■ Exercise requirements:
Starting from the top of the material, restate each line exactly until the line that contains "build(mb, 'socket', M['rust'], bs)", which is also copied. Pictures are excluded.

■ Given information:

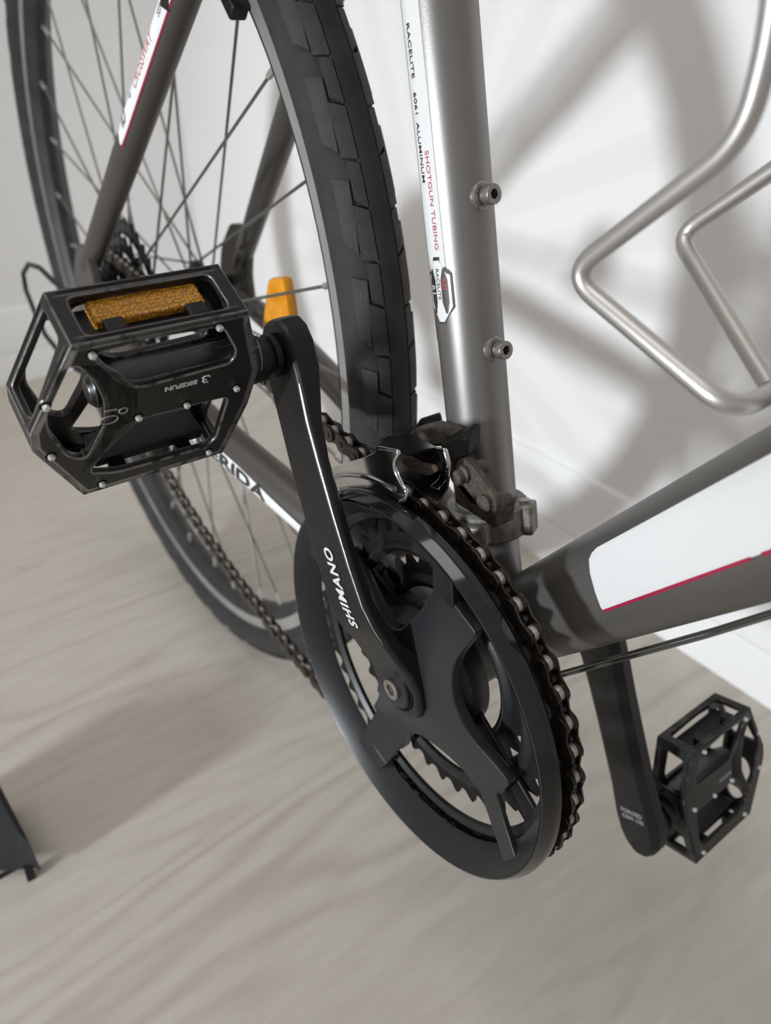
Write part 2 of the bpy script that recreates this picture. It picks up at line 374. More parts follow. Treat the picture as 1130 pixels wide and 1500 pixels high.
# badge
def hexpatch(s0, s1, a0, a1, cut, name, m, t):
    mid = (a0 + a1) / 2; w = (a1 - a0)
    return cyl_patch(SA, O0, cyl_dir, SR, [(s0, mid - w * .12, mid + w * .12), (s0 + (s1 - s0) * cut, a0, a1), (s1 - (s1 - s0) * cut, a0, a1), (s1, mid - w * .12, mid + w * .12)], name, m, seat, t=t)
hexpatch(.1680, .1965, 61, 119, .25, 'badge_border', M['ink'], .00022)
hexpatch(.1688, .1950, 65, 116, .25, 'badge', M['white'], .00030)
hexpatch(.1725, .1915, 70, 84, .25, 'badge_panel', M['frame'], .00036)
hexpatch(.1725, .1915, 97, 112, .25, 'badge_panel', M['ink'], .00036)
cyl_text('RACELITE', .0027, .1918, 90, 'lettering', M['ink'], seat, sx=1.15, t=.0004)
cyl_text('60', .0042, .1875, 77, 'lettering', M['redink'], seat, sx=1.2, t=.00048)
cyl_text('61', .0042, .1850, 104, 'lettering', M['white'], seat, sx=1.2, t=.00048)
# bottle bosses with bolts
def hexagon(r): return circ(r, 6)
for k, s in enumerate((.1541, .2181)):
    c = SA * s + SF * SR; side = SF.cross(SA)
    mb = MB(); mb.lathe([(0, -.001), (.0058, -.001), (.0058, .0004), (.0050, .0012), (0, .0012)], c, SF, 28); bs = build(mb, 'bottle_boss', M['steel'], bike)
    mb = MB(); mb.lathe([(0, .001), (.0046, .001), (.0046, .0020), (.0030, .0021), (.0030, .0030), (0, .003)], c, SF, 28); build(mb, 'washer', M['steel'], bs)
    me = plate([circ(.0041, 28), hexagon(.0021)], .0050, frame_mat(c + SF * .0053, SF.orthogonal().normalized(), SF.cross(SF.orthogonal().normalized()), SF), .0004)
    finish(me, 'bolt', M['steel'], bs, angle=30)
    mb = MB(); mb.lathe([(0, 0), (.0024, 0), (.0024, .001), (0, .001)], c + SF * .0032, SF, 12); build(mb, 'socket', M['rust'], bs)

# --- bottom bracket shell
mb = MB(); mb.lathe([(0, -.034), (.0195, -.034), (.0205, -.033), (.0205, .033), (.0195, .034), (0, .034)], O0, V(0, 1, 0), 48)
bb = build(mb, 'bottom_bracket_shell', M['frame'], bike)
mb = MB(); mb.tube([V(0, -.062, 0), V(0, .062, 0)], .0085, 24); build(mb, 'axle', M['steel'], bb)
mb = MB(); mb.lathe([(0, -.040), (.016, -.040), (.0175, -.037), (.0175, -.030), (0, -.03)], O0, V(0, 1, 0), 24); build(mb, 'bearing_cup', M['ring'], bb)
mb = MB()
mb.lathe([(.0158, .0), (.0205, -.004), (.0188, .0025), (.0158, .006)], SA * .0255, SA, 32, closedprof=True); build(mb, 'weld', M['frame_light'], bb)

# --- down tube
DA = V(.649, 0, .760); DN = V(-.760, 0, .649); YV = V(0, 1, 0)
def dt_ring(s):
    k = 0.92 + min(max((s - .02) / .14, 0), 1.3) * 0.17
    half = [(0, 24), (5, 23.6), (10, 22.0), (15.5, 19.2), (19, 16.0), (20.6, 12.5), (21.2, 5), (21.2, -4), (20.4, -9.5), (18.2, -14.5), (14.2, -19), (9, -22.3), (4, -23.8), (0, -24)]
    pts = half + [(-y, n) for y, n in half[-2:0:-1]]
    return [DA * s - YV * (y * .001 * (.94 + .06 * k)) + DN * (n * .001 * k) for y, n in pts]
mb = MB(); mb.rings([dt_ring(s) for s in (0, .03, .06, .1, .15, .2, .26, .33)])
M['frame_sparkle_lit'] = mat('sparkling_grey_floor_lit', (0.17, 0.16, 0.15), 0.45, 0.55, noise=0.6, nscale=1800, ncol=(0.10, 0.093, 0.087), bump=0.08, bscale=2500)  # sparkling frame paint, base lightened to stand for light off the floor
down = build(mb, 'down_tube', M['frame_sparkle_lit'], bike, angle=50)
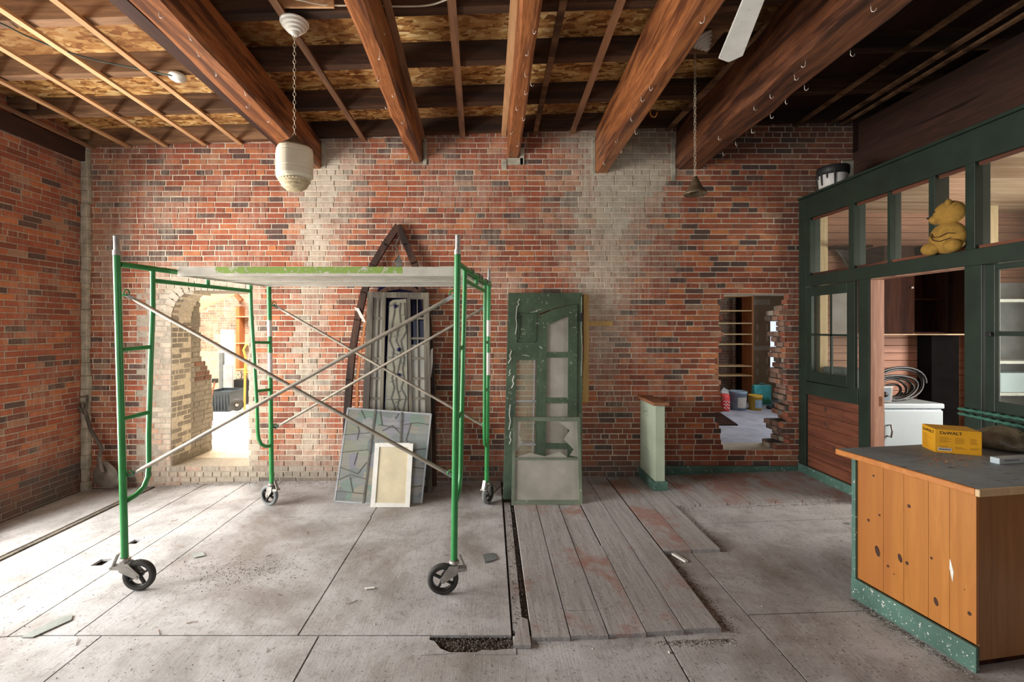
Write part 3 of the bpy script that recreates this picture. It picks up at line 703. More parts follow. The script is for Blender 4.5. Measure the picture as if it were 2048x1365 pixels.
mb = MB(); mb.bx(T1+.012, T1+.10, 5.08, BW-.051, .1, 3.04); struct(mb.build('trim_3', M['palewood'], bevel=.003))
# ------------------------------------------------------------------ booth contents
t = thing('wall_cabinet', 'dark brown wall cupboard with open doors seen through the booth doorway', 'cabinet', (4.6, 4.9, 1.68), world=True)
mb = MB(); cx0, cx1, cz0, cz1, cf, cb = 4.18, 5.12, 1.68, 2.62, 4.9, 5.18
for a in ((cx0, cx1, cf, cb, cz0, cz0+.02), (cx0, cx1, cf, cb, cz1-.02, cz1), (cx0, cx0+.02, cf, cb, cz0+.02, cz1-.02), (cx1-.02, cx1, cf, cb, cz0+.02, cz1-.02), (4.50, 4.52, cf, cb, cz0+.02, cz1-.02), (4.86, 4.88, cf, cb, cz0+.02, cz1-.02), (cx0+.02, cx1-.02, cb-.01, cb, cz0+.02, cz1-.02)): mb.bx(*a)
mb.build('body', M['brownwood'], t)
mb = MB(); mb.bx(4.52, 4.86, cf+.02, cb-.01, 2.04, 2.055); mb.build('shelf', M['brownwood'], t)
mb = MB(); mb.bx(4.88, 5.10, cf+.02, cb-.01, 2.04, 2.055); mb.build('shelf', M['brownwood'], t)
d = MB(); d.bx(cx0+.004, 4.505, cf-.02, cf-.001, cz0+.004, cz1-.004); d = d.build('door', M['brownwood'], t, bevel=.002); d['label'] = 'closed brown door'
mb = MB(); mb.box((4.47, cf-.028, 2.17), (.018, .018, .018)); mb.build('knob', M['white'], d)
mb = MB(); mb.bar((4.87, cf-.01, cz0+.47), (4.80, cf-.30, cz0+.47), .018, .93); d = mb.build('door', M['brownwood'], t); d['label'] = 'door swung open'
mb = MB(); mb.bar((4.795, cf-.305, cz0), (4.795, cf-.305, cz1-.03), .02, .018, up=(0, 1, 0)); mb.build('door_edge', M['palewood'], t)
mb = MB(); mb.bx(4.175, 5.12, cf-.022, cf, cz0-.012, cz0-.001); mb.build('bottom_edge', M['palewood'], t)
mb = MB(); mb.bx(4.506, 4.516, cf-.004, cf, cz0, cz1); mb.build('edge_strip', M['white'], t)
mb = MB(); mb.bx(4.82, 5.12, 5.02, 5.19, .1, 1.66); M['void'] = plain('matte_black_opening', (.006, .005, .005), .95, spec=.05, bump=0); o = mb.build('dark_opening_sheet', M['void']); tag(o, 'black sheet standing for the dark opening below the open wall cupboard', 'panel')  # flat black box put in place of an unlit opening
t = thing('white_cabinet', 'white enamel appliance with a black hose coiled on top', 'appliance', (4.24, 4.85, .12), world=True)
mb = MB(); mb.bx(3.93, 4.54, 4.62, 5.12, .12, .925); mb.build('body', M['enamel'], t, bevel=.01)
mb = MB(); mb.bx(3.92, 4.55, 4.60, 5.13, .932, .985); mb.build('top', M['enamel'], t, bevel=.012)
d = MB(); d.bx(3.94, 4.53, 4.598, 4.618, .16, .915); d = d.build('door', M['enamel'], t, bevel=.006)
mb = MB(); mb.tube([(3.975, 4.597, .77), (3.982, 4.57, .78), (3.99, 4.562, .72), (3.985, 4.57, .655), (3.972, 4.597, .665)], .008, 8); mb.build('handle', M['steel'], d)
# hose coil: one long hose leaning in loops
rh = random.Random(12); pts = []
for i in range(7*28):
    a = 2*pi*i/28; k = i/28; q = .02*sin(k*2.3)
    rx = .32-.022*k+.03*sin(k*3.1); rz = .165-.014*k+.012*sin(k*1.7)
    pts.append((4.20+rx*cos(a)+.025*sin(k*2.1), 4.72+.02*k+.05*cos(a)+q, 1.006+rz*(1+sin(a))+.008*sin(a*2+k)))
mb = MB(); mb.tube(pts, .0125, 8); o = mb.build('coiled_hose', M['hose']); tag(o, 'black rubber hose coiled on the white appliance', 'hose')
mb = MB()
t = thing('control_box', 'grey electrical control box with a black dial beside the hose coil', 'box', (4.0, 4.64, .985), world=True)
mb.box((3.97, 4.66, 1.075), (.17, .06, .17), rot=(.12, 0, 0)); mb.build('case', M['steel'], t, bevel=.008)
mb = MB(); mb.box((3.965, 4.626, 1.075), (.12, .008, .13), rot=(.12, 0, 0)); mb.build('face', M['bluebucket'], t)
mb = MB(); mb.lathe([(0, .0), (.022, 0), (.028, -.012), (.028, -.02)], (3.965, 4.602, 1.075), 16, M=Euler((pi/2, 0, 0)).to_matrix()); mb.build('dial', M['black'], t)
mb = MB(); mb.box((4.17, 5.06, 1.16), (.26, .03, .15), rot=(0, .05, 0)); mb.bx(4.05, 4.30, 5.05, 5.07, .99, 1.09); o = mb.build('wood_offcut', M['palewood']); tag(o, 'pale wooden offcut standing behind the hose coil', 'wood')
mb = MB(); mb.prism([(4.10, 5.165, 2.38), (4.10, 5.165, 2.62), (3.86, 5.165, 2.62)], (0, -.02, 0)); mb.tube([(3.88, 5.14, 2.60), (3.95, 5.14, 2.52), (3.99, 5.14, 2.44), (4.06, 5.14, 2.42), (4.06, 5.14, 2.58), (3.9, 5.14, 2.61)], .009, 6); o = mb.build('shelf_bracket', M['slate']); tag(o, 'ornate iron shelf bracket behind the first transom pane', 'bracket')
mb = MB(); mb.bx(3.75, 4.15, 4.98, 5.19, 2.625, 2.645); o = mb.build('wall_shelf', M['brownwood']); tag(o, 'short brown shelf above the iron bracket in the booth', 'shelf')
t = thing('shelf_unit', 'grey shelf unit with white shelf edges behind the right green door', 'shelf', (5.8, 5.0, .1), world=True)
mb = MB(); mb.bx(5.42, 6.2, 5.165, 5.185, .1, 2.25); mb.bx(5.40, 5.42, 4.9, 5.185, .1, 2.25); mb.build('back_panel', M['silver'], t)
for z in (2.02, 1.36, 1.02): mb = MB(); mb.bx(5.42, 6.2, 4.9, 5.164, z, z+.03); mb.build('shelf', M['white'], t)
mb = MB(); mb.bx(5.28, 5.37, 4.86, 4.90, .1, 3.04); mb.build('post', M['palewood'], t)
mb = MB(); mb.bx(5.46, 6.0, 4.92, 5.15, 1.052, 1.26); o = mb.build('storage_box', M['enamel'], bevel=.01); tag(o, 'pale grey storage box on the lowest shelf behind the right green door', 'box')
mb = MB(); mb.bx(3.66, 3.84, 4.7, 5.06, .12, 1.32); o = mb.build('grey_chest', M['slate'], bevel=.01); tag(o, 'dark grey chest standing behind the four-pane sash', 'chest')
# ------------------------------------------------------------------ yellow plush on the transom ledge
p0 = onx(1897, 508, PX); pc = Vector((PX-.005, p0.y, 2.32))
t = thing('plush_toy', 'mustard yellow plush figure sitting in the transom opening of the partition', 'toy', pc, world=True)
def ell(mb, c, r, n=20, tilt=0, **k):
    pr = [(max(1e-4, sin(pi*i/n)), -cos(pi*i/n)) for i in range(n+1)]; Mx = Matrix.Rotation(tilt, 3, 'X') @ Matrix.Diagonal(r)
    mb.lathe(pr, c, 24, M=Mx, **k)
mb = MB(); ell(mb, pc+Vector((0, 0, .118)), (.075, .135, .122)); ell(mb, pc+Vector((-.045, .09, .045)), (.05, .07, .05)); ell(mb, pc+Vector((-.045, -.08, .045)), (.05, .06, .05)); mb.build('body', M['plush'], t)
mb = MB(); ell(mb, pc+Vector((0, -.015, .30)), (.075, .112, .095), tilt=.15); ell(mb, pc+Vector((-.01, .075, .275)), (.045, .05, .04)); hd = mb.build('head', M['plush'], t)
mb = MB(); ell(mb, pc+Vector((-.05, -.055, .37)), (.022, .02, .03)); mb.build('ear', M['plush'], hd)
mb = MB(); ell(mb, pc+Vector((-.063, .05, .325)), (.008, .016, .008)); mb.build('eye', M['black'], hd)
mb = MB(); ell(mb, pc+Vector((-.045, .115, .292)), (.008, .008, .008)); mb.build('nose', M['black'], hd)
mb = MB(); mb.tube([pc+Vector(q) for q in ((-.072, .06, .16), (-.082, .03, .125), (-.084, -.02, .12), (-.075, -.07, .14), (-.066, -.11, .13))], .003, 6)
mb.tube([pc+Vector(q) for q in ((-.072, .07, .15), (-.083, .03, .10), (-.082, -.02, .085), (-.07, -.09, .10))], .003, 6); mb.build('arm_stitching', M['knot'], t)
# paint bucket on top of the partition
p0 = onx(1660, 382, PX+.05)
t = thing('paint_bucket', 'dripped paint bucket with dark lid standing on top of the partition', 'bucket', (p0.x, p0.y, 3.216), world=True); b0 = Vector((p0.x+.03, p0.y, 3.216))
mb = MB(); mb.lathe([(0, 0), (.115, 0), (.122, .01), (.135, .15), (.13, .155)], b0, 28); mb.build('pail', M['white'], t)
mb = MB(); mb.lathe([(.128, .12), (.142, .125), (.144, .20), (.138, .21), (0, .212)], b0, 28, mod=lambda a, z: 1+.02*sin(5*a)); mb.build('lid', M['black'], t)
mb = MB()
for a in (2.4, 2.9, 3.3, 3.7, 4.2): mb.tube([b0+Vector((.139*cos(a), .139*sin(a), .14)), b0+Vector((.132*cos(a), .132*sin(a), .05+.04*sin(a*7)))], [.011, .006], 6)
mb.build('paint_drips', M['black'], t)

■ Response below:
Write part 2 of the bpy script that recreates this picture. It picks up at line 374. More parts follow. Treat the picture as 1130 pixels wide and 1500 pixels high.
# badge
def hexpatch(s0, s1, a0, a1, cut, name, m, t):
    mid = (a0 + a1) / 2; w = (a1 - a0)
    return cyl_patch(SA, O0, cyl_dir, SR, [(s0, mid - w * .12, mid + w * .12), (s0 + (s1 - s0) * cut, a0, a1), (s1 - (s1 - s0) * cut, a0, a1), (s1, mid - w * .12, mid + w * .12)], name, m, seat, t=t)
hexpatch(.1680, .1965, 61, 119, .25, 'badge_border', M['ink'], .00022)
hexpatch(.1688, .1950, 65, 116, .25, 'badge', M['white'], .00030)
hexpatch(.1725, .1915, 70, 84, .25, 'badge_panel', M['frame'], .00036)
hexpatch(.1725, .1915, 97, 112, .25, 'badge_panel', M['ink'], .00036)
cyl_text('RACELITE', .0027, .1918, 90, 'lettering', M['ink'], seat, sx=1.15, t=.0004)
cyl_text('60', .0042, .1875, 77, 'lettering', M['redink'], seat, sx=1.2, t=.00048)
cyl_text('61', .0042, .1850, 104, 'lettering', M['white'], seat, sx=1.2, t=.00048)
# bottle bosses with bolts
def hexagon(r): return circ(r, 6)
for k, s in enumerate((.1541, .2181)):
    c = SA * s + SF * SR; side = SF.cross(SA)
    mb = MB(); mb.lathe([(0, -.001), (.0058, -.001), (.0058, .0004), (.0050, .0012), (0, .0012)], c, SF, 28); bs = build(mb, 'bottle_boss', M['steel'], bike)
    mb = MB(); mb.lathe([(0, .001), (.0046, .001), (.0046, .0020), (.0030, .0021), (.0030, .0030), (0, .003)], c, SF, 28); build(mb, 'washer', M['steel'], bs)
    me = plate([circ(.0041, 28), hexagon(.0021)], .0050, frame_mat(c + SF * .0053, SF.orthogonal().normalized(), SF.cross(SF.orthogonal().normalized()), SF), .0004)
    finish(me, 'bolt', M['steel'], bs, angle=30)
    mb = MB(); mb.lathe([(0, 0), (.0024, 0), (.0024, .001), (0, .001)], c + SF * .0032, SF, 12); build(mb, 'socket', M['rust'], bs)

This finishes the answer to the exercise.